Mon statut de future Finistérienne m’emmène en des lieux jusque là inconnus. Le site leboncoin.fr est de ceux-là. C’est un site de petites annonces en tout genre, un peu comme ebay mais quasiment exclusivement destiné à des ventes entre particuliers. Les petits objets sont envoyés par la poste, les autres sont à aller chercher sur place.

En catégorie « Maison », il y a tous les jours des dizaines d’annonces nouvelles pour le Finistère seul, des centaines pour l’Île-de-France. En rentrant ce soir il n’y avait pas moins de 23 pages d’annonces du jour, uniquement pour Paris intra-muros. Je regarde de temps à autre aussi bien l’un que l’autre département puisque j’ai prévu un voyage en camionnette de location à la fin du mois de juin depuis Paris.
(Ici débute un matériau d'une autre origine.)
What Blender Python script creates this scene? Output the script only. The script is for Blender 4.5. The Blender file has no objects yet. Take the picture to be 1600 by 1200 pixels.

« Maison » constitue une rubrique totalement hétérogène, de la maison complète avec vue sur la mer à la poignée de porte vendue à l’unité en passant par la salle à manger complète ou le pyjama de bébé. Je n’utilise pas le tri des sous-catégories puisque aussi bien la vaisselle qu’un frigo ou une commode pourraient m’intéresser. J’ai donc ainsi l’occasion de dérouler toutes ces annonces, aux résumés ou aux photos parfois si intrigantes que je clique sur l’intitulé pour en savoir plus.

Je construis à la lecture, soit en filigrane, soit clairement exprimé, soit en laissant galoper mon imagination, l’histoire de ces objets, de leur parcours jusqu’à ces pages.

Une succession d’annonces de vente d’objets du même vendeur annonce le décès d’un papy ou d’une mamie : fauteuil articulé, service de porcelaine incomplet, un peu ébrêché, meubles en merisier surchargés de moulures, meubles de cuisine aux formes arrondies laqués blancs, rideaux de dentelle. Pour d’autres c’est les enfants qui grandissent : lots de vêtements pour bébés, suivant de près le lit à barreau et la table à langer ou la poussette. J’imagine le revers de fortune et la décision de se séparer des achats de folie coup de tête : un sac Dior (« joliment patiné »), des montres de marque, des bijoux de ce que j’appelle le luxe banlieusard, des « vitrines de salon » aussi moches que prétentieuses associées à des salons complets dits « design » (comprendre, furieusement à la mode à la télé il y a quelques années et totalement has been aujourd’hui).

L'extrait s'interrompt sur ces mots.